[SUPPLIED DATA]:
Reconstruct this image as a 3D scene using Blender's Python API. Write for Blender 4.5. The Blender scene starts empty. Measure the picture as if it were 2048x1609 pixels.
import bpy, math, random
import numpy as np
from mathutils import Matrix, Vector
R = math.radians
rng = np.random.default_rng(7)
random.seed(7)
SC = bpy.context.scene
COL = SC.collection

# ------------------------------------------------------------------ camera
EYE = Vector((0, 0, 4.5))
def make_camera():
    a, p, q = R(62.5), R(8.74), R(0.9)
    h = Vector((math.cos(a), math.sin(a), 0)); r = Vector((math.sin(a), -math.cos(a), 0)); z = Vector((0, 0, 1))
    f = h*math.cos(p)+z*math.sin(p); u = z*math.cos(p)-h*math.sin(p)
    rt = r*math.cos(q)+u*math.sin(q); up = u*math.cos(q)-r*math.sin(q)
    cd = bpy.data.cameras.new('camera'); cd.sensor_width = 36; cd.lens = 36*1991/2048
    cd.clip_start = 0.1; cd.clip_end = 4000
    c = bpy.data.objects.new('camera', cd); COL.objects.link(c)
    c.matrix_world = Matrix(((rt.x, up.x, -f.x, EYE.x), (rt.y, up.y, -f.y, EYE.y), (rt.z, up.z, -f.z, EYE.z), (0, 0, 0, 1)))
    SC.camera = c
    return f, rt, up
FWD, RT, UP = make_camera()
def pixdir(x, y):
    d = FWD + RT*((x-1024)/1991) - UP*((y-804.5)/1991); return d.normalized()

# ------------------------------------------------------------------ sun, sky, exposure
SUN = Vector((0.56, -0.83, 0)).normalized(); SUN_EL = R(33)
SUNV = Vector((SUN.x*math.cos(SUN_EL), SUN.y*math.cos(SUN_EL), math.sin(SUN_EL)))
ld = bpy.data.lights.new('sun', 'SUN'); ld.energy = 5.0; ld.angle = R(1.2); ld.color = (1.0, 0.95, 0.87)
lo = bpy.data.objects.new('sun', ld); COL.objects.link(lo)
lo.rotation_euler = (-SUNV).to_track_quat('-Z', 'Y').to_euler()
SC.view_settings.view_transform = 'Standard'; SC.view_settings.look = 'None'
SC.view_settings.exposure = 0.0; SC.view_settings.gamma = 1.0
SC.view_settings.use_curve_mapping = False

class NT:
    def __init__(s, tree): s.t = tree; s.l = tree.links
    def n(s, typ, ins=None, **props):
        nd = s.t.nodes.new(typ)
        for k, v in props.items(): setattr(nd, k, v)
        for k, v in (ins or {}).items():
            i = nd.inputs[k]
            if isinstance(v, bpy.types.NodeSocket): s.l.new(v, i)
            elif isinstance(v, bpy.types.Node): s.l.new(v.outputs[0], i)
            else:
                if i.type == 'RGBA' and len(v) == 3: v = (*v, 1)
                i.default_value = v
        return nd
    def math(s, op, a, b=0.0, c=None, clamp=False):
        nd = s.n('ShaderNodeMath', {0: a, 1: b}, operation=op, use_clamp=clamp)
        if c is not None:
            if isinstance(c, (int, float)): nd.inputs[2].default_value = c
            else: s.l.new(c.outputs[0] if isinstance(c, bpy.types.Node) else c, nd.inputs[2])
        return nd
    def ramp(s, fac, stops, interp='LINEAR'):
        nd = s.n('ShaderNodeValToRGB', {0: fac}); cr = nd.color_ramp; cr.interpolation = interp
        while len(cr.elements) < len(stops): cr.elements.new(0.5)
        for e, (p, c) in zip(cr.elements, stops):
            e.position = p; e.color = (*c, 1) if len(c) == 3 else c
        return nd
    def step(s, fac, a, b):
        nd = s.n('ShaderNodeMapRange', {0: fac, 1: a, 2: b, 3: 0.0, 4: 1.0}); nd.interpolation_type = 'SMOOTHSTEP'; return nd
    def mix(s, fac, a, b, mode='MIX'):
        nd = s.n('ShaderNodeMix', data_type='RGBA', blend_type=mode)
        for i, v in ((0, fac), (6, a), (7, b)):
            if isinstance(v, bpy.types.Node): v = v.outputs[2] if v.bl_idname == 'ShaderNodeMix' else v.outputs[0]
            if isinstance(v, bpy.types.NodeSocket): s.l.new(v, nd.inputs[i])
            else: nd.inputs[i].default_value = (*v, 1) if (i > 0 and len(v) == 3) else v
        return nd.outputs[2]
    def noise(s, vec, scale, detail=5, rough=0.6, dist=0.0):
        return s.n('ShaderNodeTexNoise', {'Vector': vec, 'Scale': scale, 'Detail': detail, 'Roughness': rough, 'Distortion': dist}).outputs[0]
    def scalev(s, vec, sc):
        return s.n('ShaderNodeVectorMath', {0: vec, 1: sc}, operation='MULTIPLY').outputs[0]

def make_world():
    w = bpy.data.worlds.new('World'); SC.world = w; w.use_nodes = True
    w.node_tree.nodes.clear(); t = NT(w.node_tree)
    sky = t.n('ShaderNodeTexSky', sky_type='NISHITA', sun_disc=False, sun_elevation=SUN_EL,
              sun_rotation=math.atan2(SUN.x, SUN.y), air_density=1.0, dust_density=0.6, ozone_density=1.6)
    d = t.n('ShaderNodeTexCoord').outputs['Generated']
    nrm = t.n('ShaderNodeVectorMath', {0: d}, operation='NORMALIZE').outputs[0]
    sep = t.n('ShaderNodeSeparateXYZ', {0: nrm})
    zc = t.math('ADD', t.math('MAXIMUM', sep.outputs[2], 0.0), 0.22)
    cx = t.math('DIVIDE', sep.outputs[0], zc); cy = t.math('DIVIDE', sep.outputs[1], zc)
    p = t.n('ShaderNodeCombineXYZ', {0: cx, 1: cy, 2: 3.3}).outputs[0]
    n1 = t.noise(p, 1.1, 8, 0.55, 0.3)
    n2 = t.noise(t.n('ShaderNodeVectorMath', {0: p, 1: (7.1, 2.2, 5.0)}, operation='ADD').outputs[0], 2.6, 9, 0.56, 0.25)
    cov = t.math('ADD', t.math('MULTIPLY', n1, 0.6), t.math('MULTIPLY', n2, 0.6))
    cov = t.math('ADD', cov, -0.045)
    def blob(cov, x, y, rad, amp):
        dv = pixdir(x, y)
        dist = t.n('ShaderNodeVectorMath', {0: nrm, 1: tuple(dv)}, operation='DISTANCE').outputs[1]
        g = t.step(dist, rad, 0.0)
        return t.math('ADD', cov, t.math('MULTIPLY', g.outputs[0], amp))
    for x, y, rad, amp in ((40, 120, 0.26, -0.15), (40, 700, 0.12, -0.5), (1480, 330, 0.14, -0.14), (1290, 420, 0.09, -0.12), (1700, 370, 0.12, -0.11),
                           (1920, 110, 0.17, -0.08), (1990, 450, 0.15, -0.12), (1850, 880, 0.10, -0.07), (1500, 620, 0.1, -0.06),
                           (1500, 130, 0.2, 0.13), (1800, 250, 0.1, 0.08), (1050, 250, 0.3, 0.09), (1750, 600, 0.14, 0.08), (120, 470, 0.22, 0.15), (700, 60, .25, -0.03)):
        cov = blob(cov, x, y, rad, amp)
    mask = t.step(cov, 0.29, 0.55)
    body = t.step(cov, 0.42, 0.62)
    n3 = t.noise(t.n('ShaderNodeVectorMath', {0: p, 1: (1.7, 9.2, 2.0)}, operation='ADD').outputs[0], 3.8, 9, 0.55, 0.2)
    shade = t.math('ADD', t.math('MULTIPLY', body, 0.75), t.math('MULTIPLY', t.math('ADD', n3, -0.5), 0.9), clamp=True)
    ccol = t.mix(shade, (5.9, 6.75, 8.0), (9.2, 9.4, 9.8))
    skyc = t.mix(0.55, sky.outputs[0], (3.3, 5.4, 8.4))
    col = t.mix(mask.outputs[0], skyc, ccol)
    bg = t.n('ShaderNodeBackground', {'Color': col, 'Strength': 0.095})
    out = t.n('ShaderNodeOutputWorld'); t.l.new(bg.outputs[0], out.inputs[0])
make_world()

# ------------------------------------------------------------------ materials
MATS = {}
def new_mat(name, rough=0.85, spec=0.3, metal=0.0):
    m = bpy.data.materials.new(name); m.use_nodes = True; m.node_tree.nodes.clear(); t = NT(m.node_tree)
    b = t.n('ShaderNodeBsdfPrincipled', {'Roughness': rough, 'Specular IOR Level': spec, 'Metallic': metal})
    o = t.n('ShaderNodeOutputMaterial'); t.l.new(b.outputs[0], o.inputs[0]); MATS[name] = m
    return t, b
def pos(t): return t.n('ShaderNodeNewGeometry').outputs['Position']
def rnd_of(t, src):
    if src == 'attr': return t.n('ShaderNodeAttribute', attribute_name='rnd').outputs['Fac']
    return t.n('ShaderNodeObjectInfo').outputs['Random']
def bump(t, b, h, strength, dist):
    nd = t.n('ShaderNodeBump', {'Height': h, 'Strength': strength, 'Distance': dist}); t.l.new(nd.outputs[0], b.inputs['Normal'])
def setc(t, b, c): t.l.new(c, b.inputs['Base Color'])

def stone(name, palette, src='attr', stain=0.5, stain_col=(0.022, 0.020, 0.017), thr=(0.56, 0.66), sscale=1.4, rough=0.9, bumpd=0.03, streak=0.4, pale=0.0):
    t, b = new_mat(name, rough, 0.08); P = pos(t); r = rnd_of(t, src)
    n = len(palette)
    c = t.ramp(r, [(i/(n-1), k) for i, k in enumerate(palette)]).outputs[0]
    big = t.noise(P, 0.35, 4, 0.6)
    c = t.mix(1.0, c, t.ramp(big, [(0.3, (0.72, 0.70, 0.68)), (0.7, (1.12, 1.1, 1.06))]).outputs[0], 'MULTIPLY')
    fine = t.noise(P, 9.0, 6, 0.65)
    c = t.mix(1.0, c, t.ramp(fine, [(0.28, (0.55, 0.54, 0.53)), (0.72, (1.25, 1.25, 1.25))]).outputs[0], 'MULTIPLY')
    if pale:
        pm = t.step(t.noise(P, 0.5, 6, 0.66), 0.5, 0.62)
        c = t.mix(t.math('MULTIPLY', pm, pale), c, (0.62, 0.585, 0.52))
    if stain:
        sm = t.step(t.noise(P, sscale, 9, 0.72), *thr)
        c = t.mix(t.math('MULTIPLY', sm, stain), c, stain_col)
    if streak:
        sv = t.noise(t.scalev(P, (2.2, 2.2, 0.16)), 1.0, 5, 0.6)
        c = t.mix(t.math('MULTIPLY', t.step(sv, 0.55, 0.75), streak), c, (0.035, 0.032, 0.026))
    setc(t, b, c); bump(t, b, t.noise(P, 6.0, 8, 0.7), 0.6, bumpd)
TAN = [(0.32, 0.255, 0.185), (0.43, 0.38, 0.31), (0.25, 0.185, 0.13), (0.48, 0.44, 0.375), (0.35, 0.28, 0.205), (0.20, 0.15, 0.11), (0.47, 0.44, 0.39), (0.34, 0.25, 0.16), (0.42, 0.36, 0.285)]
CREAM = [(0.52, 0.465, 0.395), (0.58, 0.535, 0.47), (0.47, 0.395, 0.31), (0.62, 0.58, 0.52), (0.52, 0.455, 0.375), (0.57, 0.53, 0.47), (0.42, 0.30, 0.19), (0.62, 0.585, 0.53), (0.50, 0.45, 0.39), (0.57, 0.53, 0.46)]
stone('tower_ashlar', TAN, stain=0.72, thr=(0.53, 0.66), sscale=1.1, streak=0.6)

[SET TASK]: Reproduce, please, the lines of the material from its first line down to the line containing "COL = SC.collection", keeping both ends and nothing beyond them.

[COMPLETE ANSWER]:
Reconstruct this image as a 3D scene using Blender's Python API. Write for Blender 4.5. The Blender scene starts empty. Measure the picture as if it were 2048x1609 pixels.
import bpy, math, random
import numpy as np
from mathutils import Matrix, Vector
R = math.radians
rng = np.random.default_rng(7)
random.seed(7)
SC = bpy.context.scene
COL = SC.collection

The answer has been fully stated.